In a society where group dynamics, deferred gratification, and sticking to the plan have always been paramount, the occasional cross current that tells you to live in the moment, do the unexpected, and seek truth directly, blows like a real breath of fresh air. This explains the appeal of Zen, and the growing appeal of the paintings of Kako Tsuji, an artist deeply influenced by Zen, whose work is now enjoying a major retrospective at the National Museum of Modern Art (MOMAT).
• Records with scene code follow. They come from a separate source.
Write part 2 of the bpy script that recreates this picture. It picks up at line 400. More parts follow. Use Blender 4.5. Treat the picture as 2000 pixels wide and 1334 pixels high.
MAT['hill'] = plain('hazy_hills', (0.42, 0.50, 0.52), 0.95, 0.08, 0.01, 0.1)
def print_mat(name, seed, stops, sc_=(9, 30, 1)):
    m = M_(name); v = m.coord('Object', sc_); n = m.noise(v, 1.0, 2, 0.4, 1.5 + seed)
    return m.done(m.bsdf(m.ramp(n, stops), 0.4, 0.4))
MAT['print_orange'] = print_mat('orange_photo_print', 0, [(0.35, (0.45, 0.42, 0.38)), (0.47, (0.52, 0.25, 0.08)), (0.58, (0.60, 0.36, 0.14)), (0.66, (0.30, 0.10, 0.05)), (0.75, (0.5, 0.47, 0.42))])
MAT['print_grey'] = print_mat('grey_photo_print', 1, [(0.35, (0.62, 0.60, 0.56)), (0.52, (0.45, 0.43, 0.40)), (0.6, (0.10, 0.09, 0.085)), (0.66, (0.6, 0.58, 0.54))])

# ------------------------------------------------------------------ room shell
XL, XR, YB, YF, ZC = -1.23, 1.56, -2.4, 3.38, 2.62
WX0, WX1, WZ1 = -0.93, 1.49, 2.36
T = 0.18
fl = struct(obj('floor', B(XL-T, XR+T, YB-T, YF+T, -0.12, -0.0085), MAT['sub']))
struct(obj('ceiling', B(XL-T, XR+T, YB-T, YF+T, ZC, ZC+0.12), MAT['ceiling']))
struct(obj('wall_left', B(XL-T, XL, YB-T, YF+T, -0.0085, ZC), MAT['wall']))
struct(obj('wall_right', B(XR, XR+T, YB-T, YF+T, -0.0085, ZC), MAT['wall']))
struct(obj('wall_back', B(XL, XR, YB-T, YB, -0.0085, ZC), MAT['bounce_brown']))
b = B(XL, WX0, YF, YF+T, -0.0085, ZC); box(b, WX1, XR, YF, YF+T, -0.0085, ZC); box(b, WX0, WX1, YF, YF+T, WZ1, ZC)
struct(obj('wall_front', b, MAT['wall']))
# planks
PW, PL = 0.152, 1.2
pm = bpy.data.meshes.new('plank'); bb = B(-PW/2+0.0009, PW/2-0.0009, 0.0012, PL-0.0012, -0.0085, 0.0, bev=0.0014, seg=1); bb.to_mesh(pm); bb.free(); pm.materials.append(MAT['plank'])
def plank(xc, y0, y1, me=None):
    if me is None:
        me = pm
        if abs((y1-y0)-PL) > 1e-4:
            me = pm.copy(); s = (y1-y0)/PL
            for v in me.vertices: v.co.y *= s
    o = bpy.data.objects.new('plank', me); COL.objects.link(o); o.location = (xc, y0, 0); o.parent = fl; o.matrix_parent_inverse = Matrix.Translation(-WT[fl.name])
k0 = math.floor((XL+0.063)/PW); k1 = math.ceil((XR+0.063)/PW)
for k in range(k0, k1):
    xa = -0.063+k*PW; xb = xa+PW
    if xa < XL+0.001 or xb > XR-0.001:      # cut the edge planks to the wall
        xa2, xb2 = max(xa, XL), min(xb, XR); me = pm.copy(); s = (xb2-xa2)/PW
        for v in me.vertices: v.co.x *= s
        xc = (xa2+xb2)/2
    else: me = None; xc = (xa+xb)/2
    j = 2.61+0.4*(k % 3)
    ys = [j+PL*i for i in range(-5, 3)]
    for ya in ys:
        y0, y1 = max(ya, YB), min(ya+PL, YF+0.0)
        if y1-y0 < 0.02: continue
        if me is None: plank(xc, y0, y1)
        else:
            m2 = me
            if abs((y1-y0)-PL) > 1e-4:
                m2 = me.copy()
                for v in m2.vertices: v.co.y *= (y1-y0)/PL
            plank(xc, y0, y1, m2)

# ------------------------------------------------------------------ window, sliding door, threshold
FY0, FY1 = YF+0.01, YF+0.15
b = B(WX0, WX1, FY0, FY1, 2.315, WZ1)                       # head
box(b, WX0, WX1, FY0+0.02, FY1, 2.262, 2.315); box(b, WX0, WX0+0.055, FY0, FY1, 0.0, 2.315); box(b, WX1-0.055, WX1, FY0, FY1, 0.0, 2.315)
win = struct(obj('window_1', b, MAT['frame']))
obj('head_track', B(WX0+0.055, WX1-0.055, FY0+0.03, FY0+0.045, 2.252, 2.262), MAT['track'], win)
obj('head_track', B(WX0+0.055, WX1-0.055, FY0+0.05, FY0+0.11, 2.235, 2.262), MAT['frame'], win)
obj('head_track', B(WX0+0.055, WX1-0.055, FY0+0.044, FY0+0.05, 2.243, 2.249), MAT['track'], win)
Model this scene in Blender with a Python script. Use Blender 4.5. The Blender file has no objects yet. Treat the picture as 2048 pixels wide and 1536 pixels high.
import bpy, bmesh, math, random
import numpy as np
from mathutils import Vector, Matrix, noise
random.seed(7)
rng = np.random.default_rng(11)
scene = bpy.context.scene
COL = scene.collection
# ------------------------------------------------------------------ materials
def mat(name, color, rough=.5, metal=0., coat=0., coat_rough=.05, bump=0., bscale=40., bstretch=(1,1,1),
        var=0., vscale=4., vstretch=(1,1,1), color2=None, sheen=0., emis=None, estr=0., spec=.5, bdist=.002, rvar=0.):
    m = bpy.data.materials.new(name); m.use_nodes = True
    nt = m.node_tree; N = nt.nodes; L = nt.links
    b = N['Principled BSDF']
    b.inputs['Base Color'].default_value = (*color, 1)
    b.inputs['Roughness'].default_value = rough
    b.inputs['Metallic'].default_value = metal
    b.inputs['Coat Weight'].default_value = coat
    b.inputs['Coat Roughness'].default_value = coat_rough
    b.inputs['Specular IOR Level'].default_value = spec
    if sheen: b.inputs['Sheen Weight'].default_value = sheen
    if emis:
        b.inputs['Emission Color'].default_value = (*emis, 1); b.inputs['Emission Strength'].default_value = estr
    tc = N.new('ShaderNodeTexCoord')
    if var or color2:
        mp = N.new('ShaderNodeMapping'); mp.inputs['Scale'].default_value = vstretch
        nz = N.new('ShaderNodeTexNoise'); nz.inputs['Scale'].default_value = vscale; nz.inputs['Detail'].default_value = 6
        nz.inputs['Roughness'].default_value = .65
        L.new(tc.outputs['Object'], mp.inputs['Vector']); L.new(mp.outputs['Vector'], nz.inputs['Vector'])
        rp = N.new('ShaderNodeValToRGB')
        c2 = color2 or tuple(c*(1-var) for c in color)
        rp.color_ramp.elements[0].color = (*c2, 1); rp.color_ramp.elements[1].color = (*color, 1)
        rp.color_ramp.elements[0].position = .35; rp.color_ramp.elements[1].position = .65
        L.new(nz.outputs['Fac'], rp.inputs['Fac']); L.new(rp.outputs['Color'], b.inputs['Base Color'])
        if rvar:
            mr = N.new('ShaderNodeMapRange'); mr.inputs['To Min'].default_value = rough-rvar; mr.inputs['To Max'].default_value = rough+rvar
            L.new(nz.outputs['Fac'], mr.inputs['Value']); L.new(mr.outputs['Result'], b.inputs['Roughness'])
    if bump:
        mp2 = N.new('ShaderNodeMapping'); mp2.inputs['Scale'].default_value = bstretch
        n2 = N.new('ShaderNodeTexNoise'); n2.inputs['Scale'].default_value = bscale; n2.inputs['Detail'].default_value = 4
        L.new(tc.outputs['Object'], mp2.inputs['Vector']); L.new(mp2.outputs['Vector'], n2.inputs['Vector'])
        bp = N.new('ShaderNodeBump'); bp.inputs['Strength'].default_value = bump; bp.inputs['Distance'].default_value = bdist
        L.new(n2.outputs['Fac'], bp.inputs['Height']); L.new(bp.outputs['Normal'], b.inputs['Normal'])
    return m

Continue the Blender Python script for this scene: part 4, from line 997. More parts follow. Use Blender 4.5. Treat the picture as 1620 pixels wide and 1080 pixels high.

The Japanese intellectual Tenshin Okakura and the American professor Ernst Fenollosa, who taught at Tokyo University and was a promoter of modernized Japanese arts, responded to the cultural challenge of Western art by stridently rejecting it, and setting up the Tokyo Fine Arts Academy in 1888 to preserve indigenous artistic traditions. Artists in Kyoto, though, such as Kono Bairei and his apprentices, persevered in the old ways in a less nationalistically self-conscious or purist way, as the former capital was largely shaded from the glare and flash of Western influences that were making inroads in Tokyo.

Born in 1871, Kako began studying under Bairei at the age of nine. As one of the foremost artists of his day, Bairei had about 60 apprentices, according to Kaori Tsurumi, the curator of the exhibition at MOMAT.